La relazione della Commissione parla proprio di “depistaggio”, sottolineando che l’omicidio fu, allora, un “impaccio” di cui qualcuno voleva liberarsi immediatamente catalogandolo come suicidio o infortunio di un terrorista, «al di là di ogni palmare evidenza». La corte d’assise è poi arrivata a condannare il mandante dell’omicidio, il boss Gaetano Badalamenti, provando così che era stata la mafia a ordinare l’uccisione di Peppino.

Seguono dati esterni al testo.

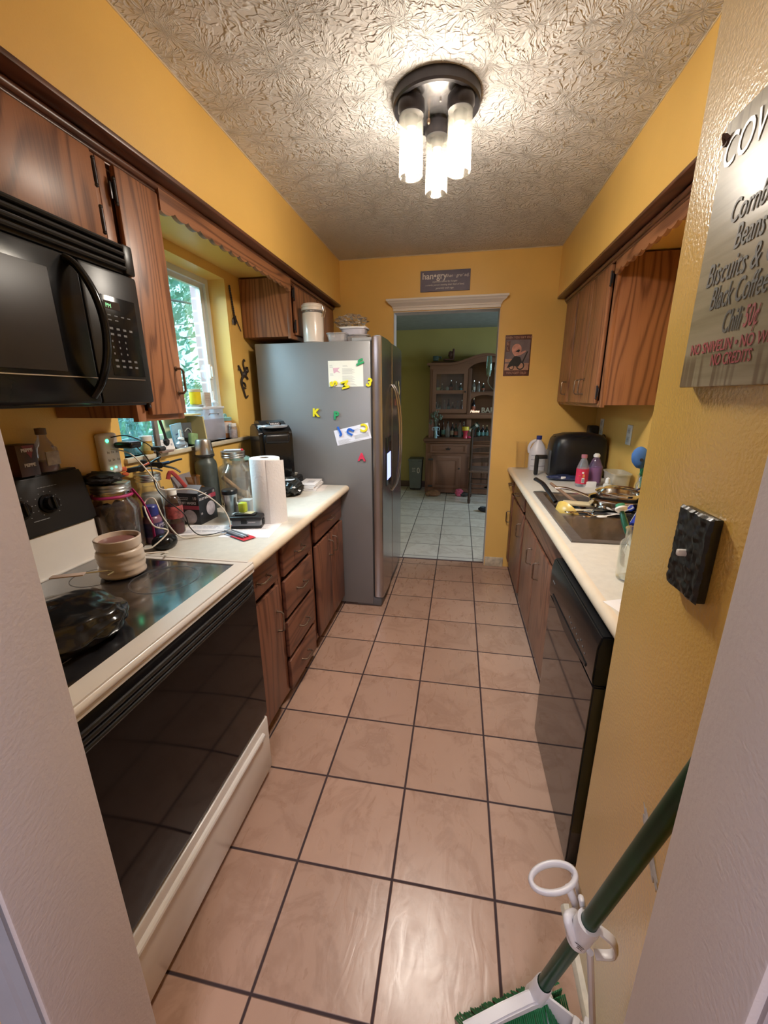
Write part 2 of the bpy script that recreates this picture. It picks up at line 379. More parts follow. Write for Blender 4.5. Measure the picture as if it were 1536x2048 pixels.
def dup(root, loc=None, rot=None, **kw):
    r = root.copy(); C.objects.link(r)
    if loc is not None: r.location = loc
    if rot is not None: r.rotation_euler = rot
    tag(r, **kw)
    for ch in list(root.children):
        c = ch.copy(); C.objects.link(c); c.parent = r
        for g2 in list(ch.children):
            d = g2.copy(); C.objects.link(d); d.parent = c
    return r
def text(parent, s, size, org, ru, rv, mat, name='lettering', depth=0.0008, align='LEFT', bold=0.0, shear=0.0, label=None, sx=1.0, space=1.0, fit=None):
    """raised lettering as mesh: org = baseline start, ru = reading direction, rv = up direction"""
    cu = bpy.data.curves.new('t', 'FONT'); cu.body = s; cu.size = size; cu.extrude = depth / 2; cu.align_x = align
    cu.offset = bold; cu.shear = shear; cu.space_character = space; cu.resolution_u = 3
    o = bpy.data.objects.new('t', cu); C.objects.link(o)
    bpy.context.view_layer.update()
    me = bpy.data.meshes.new_from_object(o.evaluated_get(bpy.context.evaluated_depsgraph_get()))
    bpy.data.objects.remove(o); bpy.data.curves.remove(cu)
    if fit: sx = fit / max(v.co.x for v in me.vertices)
    ru = Vector(ru).normalized(); rv = Vector(rv).normalized(); rn = ru.cross(rv)
    M = Matrix((ru * sx, rv, rn)).transposed().to_4x4(); M.translation = Vector(org) + rn * depth * 0.5
    g = G(); g.bm.from_mesh(me); bmesh.ops.transform(g.bm, matrix=M, verts=g.bm.verts); bpy.data.meshes.remove(me)
    return part(name, g, mat, parent, label=label, flat=True)
def lines(g, org, ru, rv, rows, w, h=0.0012, gap=0.004, seed=1, th=0.0004):
    """rows of unreadable small print as thin raised dashes"""
    R = random.Random(seed); ru = Vector(ru).normalized(); rv = Vector(rv).normalized(); rn = ru.cross(rv)
    M = Matrix((ru, rv, rn)).transposed().to_4x4(); M.translation = Vector(org)
    for k in range(rows):
        x = 0
        while x < w * (0.75 + 0.25 * R.random()):
            l = min(w - x, R.uniform(0.08, 0.2) * w)
            if l > 0: g.box(x, x + l, -k * gap - h, -k * gap, 0, th, M=M)
            x += l + 0.025 * w
    return g

# ------------------------------------------------------------------ the setting
XL, XR, YF, ZC = -1.36, 1.04, 3.44, 2.47          # wall planes, far wall, ceiling
SOF = 2.152                                        # underside of the soffits
WY0, WY1, WZ0, WZ1 = 1.46, 2.39, 1.21, 2.105       # window opening
g = G(); g.box(-2.2, 2.2, -3.2, 3.50, -0.05, 0); struct('floor', g, TILE)
g = G(); g.box(XL - 0.15, 2.9, 3.50, 6.75, -0.05, 0); struct('floor_dining', g, TILE2)
g = G(); g.box(-0.54, 0.27, 3.488, 3.512, 0.0, 0.0015); struct('trim_1', g, P('threshold_grout', (0.09, 0.05, 0.05), 0.8))
g = G(); g.box(XL - 0.15, 2.2, 0.28, 3.50, ZC, ZC + 0.05); g.box(-2.2, 2.2, -3.2, 0.28, ZC, ZC + 0.05); struct('ceiling', g, CEIL)
g = G(); g.box(XL - 0.15, 2.9, 3.5, 6.75, 2.42, 2.47); struct('ceiling_dining', g, P('dining_ceiling_paint', (0.32, 0.35, 0.36), 0.7))
# left wall with window opening and soffit
g = G(); g.ring_cut((0.27, 3.56, -0.02, ZC + 0.02), (WY0, WY1, WZ0, WZ1), 'x', XL - 0.15, XL)
g.box(XL, -0.97, 0.27, YF, SOF, ZC, 0); struct('wall_left', g, YEL)
g = G(); g.box(XR, XR + 0.12, 0.905, 3.56, -0.02, ZC + 0.02); g.box(0.67, XR, 0.905, YF, 2.135, ZC); struct('wall_right', g, YEL)
# the wall return with the light switch
g = G(); g.box(0.375, 1.16, 0.395, 0.905, -0.02, ZC + 0.02, 0.006); struct('wall_return', g, YELGLOSS)
# wall with the far doorway
DX0, DX1, DZ = -0.54, 0.27, 2.085
g = G(); g.ring_cut((XL - 0.15, 3.0, -0.02, ZC + 0.02), (DX0, DX1, -0.03, DZ), 'y', YF, YF + 0.115); struct('wall_far', g, YEL)
g = G(); g.box(DX1 - 0.004, DX1, YF - 0.003, YF + 0.118, 0, DZ); g.box(DX0, DX0 + 0.004, YF - 0.003, YF + 0.118, 0, DZ); g.box(DX0, DX1, YF - 0.003, YF + 0.118, DZ - 0.004, DZ)
struct('trim_2', g, P('reveal_paint', (0.55, 0.50, 0.50), 0.5))
# crown moulding over the doorway, mitred ends
prof = [(0.0, 2.090), (0.014, 2.090), (0.014, 2.108), (0.020, 2.112), (0.020, 2.120), (0.030, 2.130), (0.046, 2.142), (0.052, 2.152), (0.060, 2.158), (0.060, 2.170), (0.0, 2.170)]
g = G(); q = g.bm
la = [q.verts.new((DX0 - 0.002 - max(0, d - 0.014) * 1.1, YF - d, z)) for d, z in prof]; lb = [q.verts.new((DX1 + 0.002 + max(0, d - 0.014) * 1.1, YF - d, z)) for d, z in prof]
q.faces.new(la); q.faces.new(lb[::-1])
for i in range(len(prof)): j = (i + 1) % len(prof); q.faces.new((la[i], lb[i], lb[j], la[j]))
bmesh.ops.recalc_face_normals(q, faces=q.faces); struct('trim_3', g, WHITE_TRIM, 20)
# dining room walls (window opening on its right) 
g = G(); g.box(XL - 0.15, 3.0, 6.62, 6.75, -0.02, 2.45); struct('wall_back', g, OLIVE)
g = G(); g.box(XL - 0.15, XL - 0.05, 3.556, 6.62, -0.02, 2.45); struct('wall_dining_left', g, OLIVE)
g = G(); g.ring_cut((3.5, 6.7, -0.02, 2.45), (4.2, 5.6, 0.9, 2.1), 'x', 2.6, 2.7); struct('wall_dining_right', g, OLIVE)
g = G(); g.box(XL - 0.05, 2.6, 6.605, 6.62, 0, 0.10, 0.003); struct('baseboard_back', g, P('dark_baseboard', (0.10, 0.06, 0.05), 0.5))
g = G(); g.box(0.275, 0.43, YF - 0.012, YF, 0, 0.085, 0.003); struct('baseboard_far', g, P('worn_baseboard', (0.60, 0.52, 0.38), 0.6, var=0.4, vs=25))
# near wall with the doorway the camera stands in
JL, JR, JY0, JY1 = -0.551, 0.275, 0.27, 0.40
g = G(); g.box(-2.2, JL, JY0, JY1 - 0.005, -0.02, ZC + 0.02); g.box(JR, 2.2, JY0, JY1 - 0.005, -0.02, ZC + 0.02); g.box(JL - 0.01, JR + 0.01, JY0, JY1 - 0.005, 2.08, ZC + 0.02); struct('wall_near', g, YEL)
g = G(); g.box(JL - 0.002, JL + 0.012, JY0 - 0.006, JY1 + 0.004, 0, 2.08, 0.003); struct('door_1', g, JAMB)
g = G(); g.box(JR - 0.012, JR + 0.002, JY0 - 0.006, JY1 + 0.004, 0, 2.08, 0.003); struct('door_2', g, JAMB)
g = G(); g.box(JL, JR, JY0 - 0.006, JY1 + 0.004, 2.068, 2.08, 0.003); struct('door_3', g, JAMB)
def casing(sgn, x, name, mat):
    pr = [(0, 0), (0, -0.010), (0.010, -0.016), (0.022, -0.016), (0.030, -0.011), (0.040, -0.014), (0.052, -0.019), (0.060, -0.019), (0.062, 0)]
    g = G(); g.prism([(x + sgn * a, JY0 + b) for a, b in pr], 'z', 0, 2.14); struct(name, g, mat, 25)
casing(-1, JL + 0.004, 'trim_4', GREY_TRIM); casing(1, JR - 0.004, 'trim_5', P('mauve_casing_paint', (0.40, 0.35, 0.37), 0.4, var=0.08))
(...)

Mentre Antonio Subranni, ritrovato fra gli imputati del processo alla trattativa Stato-mafia, è stato adesso condannato a 12 anni per minaccia a corpo politico dello Stato. Le migliaia di ragazzi che nell’anniversario dell’uccisione di Peppino affollano le strade di Cinisi, e che anche quest’anno ritorneranno a quarant’anni dal delitto per ricordarlo, ci vogliono dire come questo “combattente” è vivo e resta sempre una spina nel fianco per i mafiosi.